* **Written request**: In the listing below, count the lines with "Write" and report only the figure.

* **Material provided**:
------
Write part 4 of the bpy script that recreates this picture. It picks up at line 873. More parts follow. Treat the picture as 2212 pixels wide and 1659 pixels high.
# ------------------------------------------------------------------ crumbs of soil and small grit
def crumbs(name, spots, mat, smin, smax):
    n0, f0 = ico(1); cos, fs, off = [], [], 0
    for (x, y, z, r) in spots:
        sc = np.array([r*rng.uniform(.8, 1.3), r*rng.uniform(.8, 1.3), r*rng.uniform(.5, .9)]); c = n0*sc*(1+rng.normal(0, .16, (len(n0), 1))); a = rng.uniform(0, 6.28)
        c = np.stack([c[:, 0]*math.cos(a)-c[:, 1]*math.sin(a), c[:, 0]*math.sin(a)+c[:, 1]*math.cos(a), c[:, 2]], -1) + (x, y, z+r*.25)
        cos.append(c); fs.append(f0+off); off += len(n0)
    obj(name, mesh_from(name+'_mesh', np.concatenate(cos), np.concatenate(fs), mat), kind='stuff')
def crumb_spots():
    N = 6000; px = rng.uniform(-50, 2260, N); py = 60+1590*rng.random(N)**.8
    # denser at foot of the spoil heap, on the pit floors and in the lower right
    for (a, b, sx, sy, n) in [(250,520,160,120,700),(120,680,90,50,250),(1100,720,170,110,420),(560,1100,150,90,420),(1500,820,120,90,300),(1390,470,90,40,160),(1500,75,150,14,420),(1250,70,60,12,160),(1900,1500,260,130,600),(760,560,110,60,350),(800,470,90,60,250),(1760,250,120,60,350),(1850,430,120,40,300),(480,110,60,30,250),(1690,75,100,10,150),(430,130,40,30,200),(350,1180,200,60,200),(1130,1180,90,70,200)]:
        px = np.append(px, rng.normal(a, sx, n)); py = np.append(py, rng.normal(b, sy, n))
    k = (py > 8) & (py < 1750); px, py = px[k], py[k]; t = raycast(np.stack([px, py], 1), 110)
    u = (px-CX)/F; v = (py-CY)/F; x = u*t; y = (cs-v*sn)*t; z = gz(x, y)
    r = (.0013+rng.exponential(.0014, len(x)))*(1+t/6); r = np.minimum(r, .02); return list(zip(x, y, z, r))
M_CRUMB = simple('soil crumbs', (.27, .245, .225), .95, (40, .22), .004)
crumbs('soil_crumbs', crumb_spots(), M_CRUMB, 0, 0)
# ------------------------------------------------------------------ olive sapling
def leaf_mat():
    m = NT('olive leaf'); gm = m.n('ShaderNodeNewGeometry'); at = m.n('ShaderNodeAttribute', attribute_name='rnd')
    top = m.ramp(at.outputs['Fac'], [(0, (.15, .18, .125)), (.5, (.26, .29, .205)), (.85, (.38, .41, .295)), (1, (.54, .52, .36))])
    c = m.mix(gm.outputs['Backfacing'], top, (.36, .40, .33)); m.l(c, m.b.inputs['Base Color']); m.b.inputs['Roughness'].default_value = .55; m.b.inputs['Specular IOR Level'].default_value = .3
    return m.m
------
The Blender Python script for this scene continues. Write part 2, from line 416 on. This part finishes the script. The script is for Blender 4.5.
------
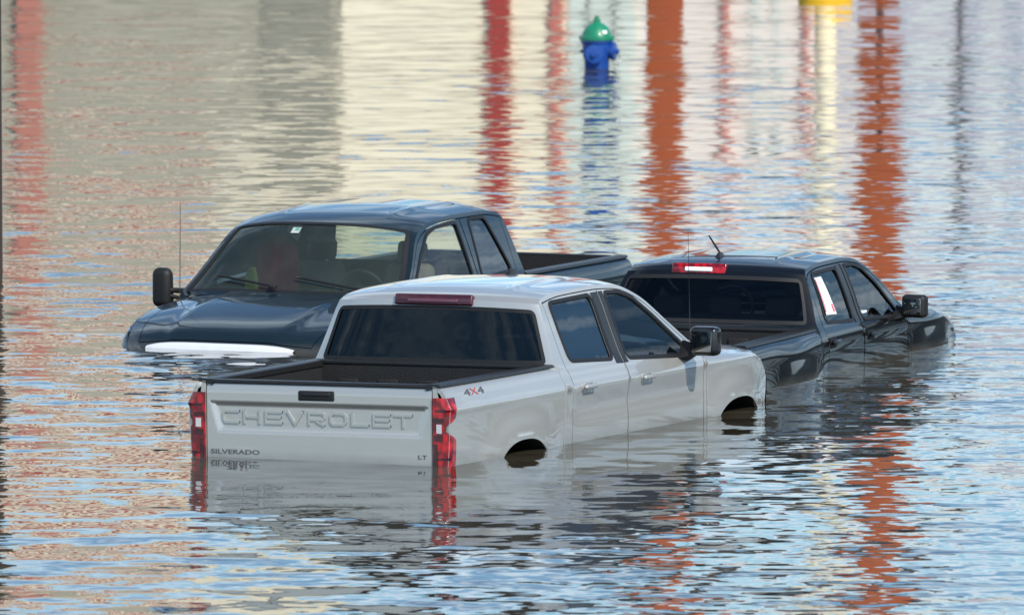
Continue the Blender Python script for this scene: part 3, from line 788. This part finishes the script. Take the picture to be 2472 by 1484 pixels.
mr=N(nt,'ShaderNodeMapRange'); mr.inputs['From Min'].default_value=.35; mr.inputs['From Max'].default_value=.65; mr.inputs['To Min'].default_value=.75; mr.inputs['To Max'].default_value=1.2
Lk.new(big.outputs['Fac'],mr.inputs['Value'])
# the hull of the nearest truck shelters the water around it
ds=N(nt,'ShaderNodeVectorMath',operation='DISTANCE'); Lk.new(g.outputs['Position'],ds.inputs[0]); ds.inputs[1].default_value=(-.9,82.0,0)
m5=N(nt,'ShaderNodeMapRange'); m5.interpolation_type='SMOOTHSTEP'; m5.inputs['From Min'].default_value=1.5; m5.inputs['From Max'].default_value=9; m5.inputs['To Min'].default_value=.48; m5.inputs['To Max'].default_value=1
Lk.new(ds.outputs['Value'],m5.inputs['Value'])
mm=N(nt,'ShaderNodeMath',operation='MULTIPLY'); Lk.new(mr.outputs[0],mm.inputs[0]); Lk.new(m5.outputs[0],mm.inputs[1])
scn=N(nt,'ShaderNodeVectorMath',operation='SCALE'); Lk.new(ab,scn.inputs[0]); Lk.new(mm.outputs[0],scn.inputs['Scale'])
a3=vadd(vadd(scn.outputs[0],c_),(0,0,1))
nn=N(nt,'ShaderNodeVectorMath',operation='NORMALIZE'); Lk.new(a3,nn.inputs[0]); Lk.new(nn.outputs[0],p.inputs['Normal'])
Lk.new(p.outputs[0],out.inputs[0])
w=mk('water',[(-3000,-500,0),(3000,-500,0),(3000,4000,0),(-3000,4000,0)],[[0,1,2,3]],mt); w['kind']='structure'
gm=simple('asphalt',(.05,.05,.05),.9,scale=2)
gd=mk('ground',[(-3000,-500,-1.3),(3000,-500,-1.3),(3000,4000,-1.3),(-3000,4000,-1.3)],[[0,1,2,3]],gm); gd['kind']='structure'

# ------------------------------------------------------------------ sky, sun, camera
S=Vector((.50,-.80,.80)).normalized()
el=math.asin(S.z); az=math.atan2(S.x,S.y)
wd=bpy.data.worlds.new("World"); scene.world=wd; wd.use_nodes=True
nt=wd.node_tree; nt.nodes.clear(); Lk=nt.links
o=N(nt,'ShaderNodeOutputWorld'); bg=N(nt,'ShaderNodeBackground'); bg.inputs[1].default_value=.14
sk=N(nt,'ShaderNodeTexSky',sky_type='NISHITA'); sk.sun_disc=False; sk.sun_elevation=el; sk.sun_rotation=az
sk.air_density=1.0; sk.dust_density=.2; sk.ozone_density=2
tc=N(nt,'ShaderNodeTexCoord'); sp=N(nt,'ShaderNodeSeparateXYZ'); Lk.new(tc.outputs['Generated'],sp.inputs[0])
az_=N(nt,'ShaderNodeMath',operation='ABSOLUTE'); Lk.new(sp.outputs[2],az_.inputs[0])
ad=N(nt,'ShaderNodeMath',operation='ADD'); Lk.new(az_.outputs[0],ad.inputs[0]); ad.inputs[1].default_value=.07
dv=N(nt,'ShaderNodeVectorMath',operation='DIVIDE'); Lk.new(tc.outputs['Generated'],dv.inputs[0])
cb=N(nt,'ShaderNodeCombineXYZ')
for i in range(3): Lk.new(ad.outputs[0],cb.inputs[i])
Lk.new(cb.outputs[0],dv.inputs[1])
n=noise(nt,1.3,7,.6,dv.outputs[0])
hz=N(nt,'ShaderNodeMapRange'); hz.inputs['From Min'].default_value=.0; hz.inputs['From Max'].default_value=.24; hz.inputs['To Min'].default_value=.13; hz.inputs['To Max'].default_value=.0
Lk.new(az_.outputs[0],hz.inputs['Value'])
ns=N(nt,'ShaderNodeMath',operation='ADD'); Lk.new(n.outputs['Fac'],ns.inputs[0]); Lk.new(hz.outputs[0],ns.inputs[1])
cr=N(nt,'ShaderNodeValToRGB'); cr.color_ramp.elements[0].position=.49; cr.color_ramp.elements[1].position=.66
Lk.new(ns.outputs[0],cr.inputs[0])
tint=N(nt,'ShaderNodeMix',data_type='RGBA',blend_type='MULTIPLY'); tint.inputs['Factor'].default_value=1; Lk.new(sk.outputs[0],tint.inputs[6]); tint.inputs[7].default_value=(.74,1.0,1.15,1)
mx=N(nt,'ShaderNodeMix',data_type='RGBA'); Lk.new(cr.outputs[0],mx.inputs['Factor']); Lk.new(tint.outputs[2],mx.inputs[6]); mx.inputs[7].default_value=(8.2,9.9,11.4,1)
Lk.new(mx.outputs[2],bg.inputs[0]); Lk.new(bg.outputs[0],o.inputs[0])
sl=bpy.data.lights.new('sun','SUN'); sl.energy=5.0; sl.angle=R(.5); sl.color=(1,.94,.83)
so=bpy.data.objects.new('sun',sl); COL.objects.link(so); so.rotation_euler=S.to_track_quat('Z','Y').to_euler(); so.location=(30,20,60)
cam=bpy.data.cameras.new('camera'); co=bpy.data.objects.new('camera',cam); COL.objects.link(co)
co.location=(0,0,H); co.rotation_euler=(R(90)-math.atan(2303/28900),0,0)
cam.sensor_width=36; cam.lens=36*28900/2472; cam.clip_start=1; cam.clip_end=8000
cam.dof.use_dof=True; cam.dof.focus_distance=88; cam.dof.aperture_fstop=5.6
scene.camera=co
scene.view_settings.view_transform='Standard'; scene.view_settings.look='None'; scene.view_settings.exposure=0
------
* **Output of the task**: 2